My one quibble with his analysis of his sister – indeed, my only issue with the book in its entirety – is his insistence that she belonged to a lost world, to the ordered discipline of the Austro-Hungarian Empire, and that it was her incompatibility with the post-war reality that lead to her death. This seems like the over-romanticized fantasies of a dreamy boy. But that’s the thing about memoirs: what’s more important, who the person actually was or who they were to the memoirist? For von Rezzori, his mother is his mother. She is referred to by no other name, has no individual self, the same for his father and his sister. It is always ‘my sister’ or ‘my mother’. Their actual identity ceases to be important in such instances. They matter because of how they influenced the writer, however falsely they may be remembered.

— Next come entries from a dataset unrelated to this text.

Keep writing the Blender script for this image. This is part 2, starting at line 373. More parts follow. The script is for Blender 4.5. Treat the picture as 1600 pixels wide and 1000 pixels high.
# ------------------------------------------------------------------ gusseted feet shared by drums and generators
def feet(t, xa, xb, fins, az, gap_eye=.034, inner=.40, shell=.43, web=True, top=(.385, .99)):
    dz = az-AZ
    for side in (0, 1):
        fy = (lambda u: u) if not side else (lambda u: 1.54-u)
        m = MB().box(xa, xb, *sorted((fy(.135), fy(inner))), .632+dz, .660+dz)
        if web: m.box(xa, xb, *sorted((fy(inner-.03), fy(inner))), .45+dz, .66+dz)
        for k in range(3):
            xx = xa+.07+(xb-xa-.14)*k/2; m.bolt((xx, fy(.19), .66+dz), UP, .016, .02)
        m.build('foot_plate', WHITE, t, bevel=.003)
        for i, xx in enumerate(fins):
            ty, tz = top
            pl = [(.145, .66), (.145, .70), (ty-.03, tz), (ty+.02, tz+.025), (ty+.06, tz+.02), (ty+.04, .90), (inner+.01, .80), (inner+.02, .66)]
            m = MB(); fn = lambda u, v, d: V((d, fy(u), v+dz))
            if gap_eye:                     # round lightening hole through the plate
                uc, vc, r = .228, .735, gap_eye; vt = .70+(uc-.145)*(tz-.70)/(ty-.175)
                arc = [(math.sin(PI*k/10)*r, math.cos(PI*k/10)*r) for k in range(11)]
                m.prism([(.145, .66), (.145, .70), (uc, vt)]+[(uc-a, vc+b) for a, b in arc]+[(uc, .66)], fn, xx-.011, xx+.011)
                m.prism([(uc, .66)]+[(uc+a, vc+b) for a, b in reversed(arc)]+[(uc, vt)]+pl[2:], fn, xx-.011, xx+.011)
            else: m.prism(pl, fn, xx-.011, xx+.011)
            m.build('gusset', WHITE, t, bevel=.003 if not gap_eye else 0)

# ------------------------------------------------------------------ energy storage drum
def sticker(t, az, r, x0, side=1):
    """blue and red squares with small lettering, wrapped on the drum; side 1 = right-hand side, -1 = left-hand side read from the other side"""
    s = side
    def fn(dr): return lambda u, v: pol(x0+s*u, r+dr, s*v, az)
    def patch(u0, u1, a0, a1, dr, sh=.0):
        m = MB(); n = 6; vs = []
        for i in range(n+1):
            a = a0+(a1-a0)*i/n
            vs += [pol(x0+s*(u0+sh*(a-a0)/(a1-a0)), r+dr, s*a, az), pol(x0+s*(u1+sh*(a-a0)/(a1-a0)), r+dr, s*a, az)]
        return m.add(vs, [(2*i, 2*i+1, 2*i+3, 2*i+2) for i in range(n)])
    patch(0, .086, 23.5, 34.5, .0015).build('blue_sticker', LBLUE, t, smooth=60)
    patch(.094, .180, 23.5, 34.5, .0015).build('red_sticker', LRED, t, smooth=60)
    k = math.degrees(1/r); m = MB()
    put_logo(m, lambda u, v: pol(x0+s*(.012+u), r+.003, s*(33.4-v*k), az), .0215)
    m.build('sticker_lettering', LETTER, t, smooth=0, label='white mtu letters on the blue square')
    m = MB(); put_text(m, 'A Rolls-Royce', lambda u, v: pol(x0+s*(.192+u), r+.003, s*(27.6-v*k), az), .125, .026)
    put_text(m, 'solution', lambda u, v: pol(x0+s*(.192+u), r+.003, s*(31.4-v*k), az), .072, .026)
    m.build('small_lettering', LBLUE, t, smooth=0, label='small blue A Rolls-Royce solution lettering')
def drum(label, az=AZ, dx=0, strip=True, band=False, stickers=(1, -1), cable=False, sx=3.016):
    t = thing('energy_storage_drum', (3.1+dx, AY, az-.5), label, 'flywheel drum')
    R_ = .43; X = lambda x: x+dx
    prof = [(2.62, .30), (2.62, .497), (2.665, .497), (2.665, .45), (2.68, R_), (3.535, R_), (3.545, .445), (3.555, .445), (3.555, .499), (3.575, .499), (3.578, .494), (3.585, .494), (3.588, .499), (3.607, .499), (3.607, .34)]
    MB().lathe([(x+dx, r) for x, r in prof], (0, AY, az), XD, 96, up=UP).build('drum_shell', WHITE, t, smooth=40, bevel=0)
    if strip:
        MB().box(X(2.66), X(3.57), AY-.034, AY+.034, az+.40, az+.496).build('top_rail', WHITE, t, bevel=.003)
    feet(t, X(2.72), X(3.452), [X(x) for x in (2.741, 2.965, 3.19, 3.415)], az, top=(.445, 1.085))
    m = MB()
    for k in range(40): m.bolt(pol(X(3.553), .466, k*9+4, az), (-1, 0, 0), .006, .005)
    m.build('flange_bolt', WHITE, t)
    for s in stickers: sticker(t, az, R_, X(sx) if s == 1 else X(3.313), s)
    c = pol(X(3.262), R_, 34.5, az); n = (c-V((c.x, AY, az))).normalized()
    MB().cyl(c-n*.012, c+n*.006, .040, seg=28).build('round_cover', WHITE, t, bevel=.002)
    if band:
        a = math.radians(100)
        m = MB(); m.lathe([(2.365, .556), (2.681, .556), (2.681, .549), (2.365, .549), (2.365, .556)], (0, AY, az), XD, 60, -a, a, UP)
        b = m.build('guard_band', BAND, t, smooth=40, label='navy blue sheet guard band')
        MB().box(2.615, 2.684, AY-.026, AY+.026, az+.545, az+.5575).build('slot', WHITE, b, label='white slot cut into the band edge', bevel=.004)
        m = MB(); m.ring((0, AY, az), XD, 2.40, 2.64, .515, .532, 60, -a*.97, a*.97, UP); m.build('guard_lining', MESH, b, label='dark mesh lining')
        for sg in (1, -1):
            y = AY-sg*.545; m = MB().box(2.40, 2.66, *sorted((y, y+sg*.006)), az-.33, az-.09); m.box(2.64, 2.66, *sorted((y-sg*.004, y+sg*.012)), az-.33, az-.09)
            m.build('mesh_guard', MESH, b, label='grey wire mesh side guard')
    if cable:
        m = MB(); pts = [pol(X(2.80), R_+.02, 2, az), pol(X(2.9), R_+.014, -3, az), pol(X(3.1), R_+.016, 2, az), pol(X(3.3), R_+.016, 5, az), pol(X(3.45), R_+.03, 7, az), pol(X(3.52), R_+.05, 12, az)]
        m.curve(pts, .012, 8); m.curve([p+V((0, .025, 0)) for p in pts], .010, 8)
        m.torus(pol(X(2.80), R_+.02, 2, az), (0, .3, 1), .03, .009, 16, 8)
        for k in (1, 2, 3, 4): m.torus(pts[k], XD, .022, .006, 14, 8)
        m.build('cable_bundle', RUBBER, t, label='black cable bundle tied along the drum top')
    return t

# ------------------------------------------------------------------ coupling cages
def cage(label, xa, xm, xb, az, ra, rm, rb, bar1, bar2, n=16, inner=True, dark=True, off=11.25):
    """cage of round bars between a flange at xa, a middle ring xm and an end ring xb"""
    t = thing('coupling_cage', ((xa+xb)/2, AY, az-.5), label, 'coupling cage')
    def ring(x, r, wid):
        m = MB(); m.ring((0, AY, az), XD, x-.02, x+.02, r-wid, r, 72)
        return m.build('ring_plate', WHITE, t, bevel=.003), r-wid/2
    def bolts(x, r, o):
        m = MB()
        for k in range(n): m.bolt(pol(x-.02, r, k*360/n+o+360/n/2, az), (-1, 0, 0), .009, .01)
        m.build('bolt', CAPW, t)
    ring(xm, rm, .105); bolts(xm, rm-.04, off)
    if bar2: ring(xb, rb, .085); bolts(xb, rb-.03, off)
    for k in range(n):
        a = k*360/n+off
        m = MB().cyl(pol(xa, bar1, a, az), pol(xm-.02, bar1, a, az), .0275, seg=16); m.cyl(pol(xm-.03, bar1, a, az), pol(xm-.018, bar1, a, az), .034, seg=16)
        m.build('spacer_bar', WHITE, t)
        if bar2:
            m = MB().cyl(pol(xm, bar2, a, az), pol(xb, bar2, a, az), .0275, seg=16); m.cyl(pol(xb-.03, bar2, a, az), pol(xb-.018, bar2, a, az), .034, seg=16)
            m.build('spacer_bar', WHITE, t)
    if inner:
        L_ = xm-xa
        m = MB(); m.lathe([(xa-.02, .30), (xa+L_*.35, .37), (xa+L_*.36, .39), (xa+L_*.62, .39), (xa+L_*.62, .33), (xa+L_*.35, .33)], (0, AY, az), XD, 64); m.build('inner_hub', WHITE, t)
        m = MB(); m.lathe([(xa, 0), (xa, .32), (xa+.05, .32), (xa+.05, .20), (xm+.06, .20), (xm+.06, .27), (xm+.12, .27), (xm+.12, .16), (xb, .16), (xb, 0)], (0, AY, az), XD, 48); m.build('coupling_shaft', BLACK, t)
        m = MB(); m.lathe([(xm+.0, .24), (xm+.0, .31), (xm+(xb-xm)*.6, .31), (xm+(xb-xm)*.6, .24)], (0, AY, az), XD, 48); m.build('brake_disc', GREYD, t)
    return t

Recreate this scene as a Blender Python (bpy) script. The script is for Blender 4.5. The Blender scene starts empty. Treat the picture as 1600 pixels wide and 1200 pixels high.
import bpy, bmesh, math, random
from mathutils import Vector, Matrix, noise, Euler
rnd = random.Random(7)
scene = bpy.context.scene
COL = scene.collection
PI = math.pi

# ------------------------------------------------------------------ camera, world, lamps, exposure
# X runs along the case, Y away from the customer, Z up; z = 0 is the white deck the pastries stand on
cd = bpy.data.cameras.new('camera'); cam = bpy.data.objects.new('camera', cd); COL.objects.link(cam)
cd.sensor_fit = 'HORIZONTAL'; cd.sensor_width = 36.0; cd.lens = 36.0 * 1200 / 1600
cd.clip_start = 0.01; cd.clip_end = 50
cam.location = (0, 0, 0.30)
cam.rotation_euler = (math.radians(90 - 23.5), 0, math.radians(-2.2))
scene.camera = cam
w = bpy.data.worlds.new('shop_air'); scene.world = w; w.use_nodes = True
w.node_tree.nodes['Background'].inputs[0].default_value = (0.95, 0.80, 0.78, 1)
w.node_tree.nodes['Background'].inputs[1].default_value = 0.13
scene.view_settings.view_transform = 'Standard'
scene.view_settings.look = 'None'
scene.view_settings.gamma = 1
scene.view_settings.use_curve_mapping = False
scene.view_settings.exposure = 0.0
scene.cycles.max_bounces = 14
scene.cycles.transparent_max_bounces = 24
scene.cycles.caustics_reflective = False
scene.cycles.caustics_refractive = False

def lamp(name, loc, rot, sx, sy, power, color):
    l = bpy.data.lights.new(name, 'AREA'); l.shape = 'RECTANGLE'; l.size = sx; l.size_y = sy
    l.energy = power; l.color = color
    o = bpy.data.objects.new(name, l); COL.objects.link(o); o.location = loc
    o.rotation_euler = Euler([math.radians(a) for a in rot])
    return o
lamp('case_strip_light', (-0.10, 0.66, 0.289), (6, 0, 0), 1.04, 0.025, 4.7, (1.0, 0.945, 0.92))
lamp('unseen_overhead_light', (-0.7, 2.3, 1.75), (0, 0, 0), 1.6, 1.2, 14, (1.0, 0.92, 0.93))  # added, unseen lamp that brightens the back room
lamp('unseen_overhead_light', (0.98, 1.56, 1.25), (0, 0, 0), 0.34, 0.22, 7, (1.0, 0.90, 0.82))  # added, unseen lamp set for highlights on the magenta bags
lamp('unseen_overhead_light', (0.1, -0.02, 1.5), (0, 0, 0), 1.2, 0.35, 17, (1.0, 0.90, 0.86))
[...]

I joined this blog on a whim and it gives me enormous pleasure. In our Oxfordshire reading group we read Miklos Banffy’s first volume of his Transylvanian Trilogy, ‘They Were Counted’ to general pleasure. This would fit in with your Austro-Hungarian programme; it came to us in a series of books dealing loosely with the death throes of a particular and privileged way of life. In this category we have included: ‘The Garden of the Finzi Contini’; ‘Elizabeth and her German Garden’; ‘The Leopard’; ‘The Were Counted’; and most recently ‘The Last September’ by Elizabeth Bowen. From an English Clare
Thanks for all the recommendations, Clare! I adore Elizabeth and her German Garden and will look forward to investigating the other titles.
Great review! I wasn’t familiar with this one. Thanks for sharing it with us.
Thanks Susan. I’d never heard of this book before I started researching titles for the Eastern European Reading Challenge but I’m so glad I came across it!
Great review – I like your analysis of his described relationship with his sister. I’m not sure I would pick this book up, but I liked reading about it in this post.
Thanks Christy. It’s not a title I’d seen around before so it’s one I’m glad to be able to introduce to a wider audience, even if other readers don’t end up seeking it out!
I read Gregor von Rezzori’s “The Memoirs of an Anti-Semite” for a our bookclub a couple years back and was rather enchanted. I believe a portion of the book was originally published in the New Yorker. I recommend it highly, though it’s possible that it would be quite similar. I’m glad his other books are being printed!
Excellent! I’m so glad to hear that there’s more of von Rezzori’s work to look forward to. Thanks for the recommendation.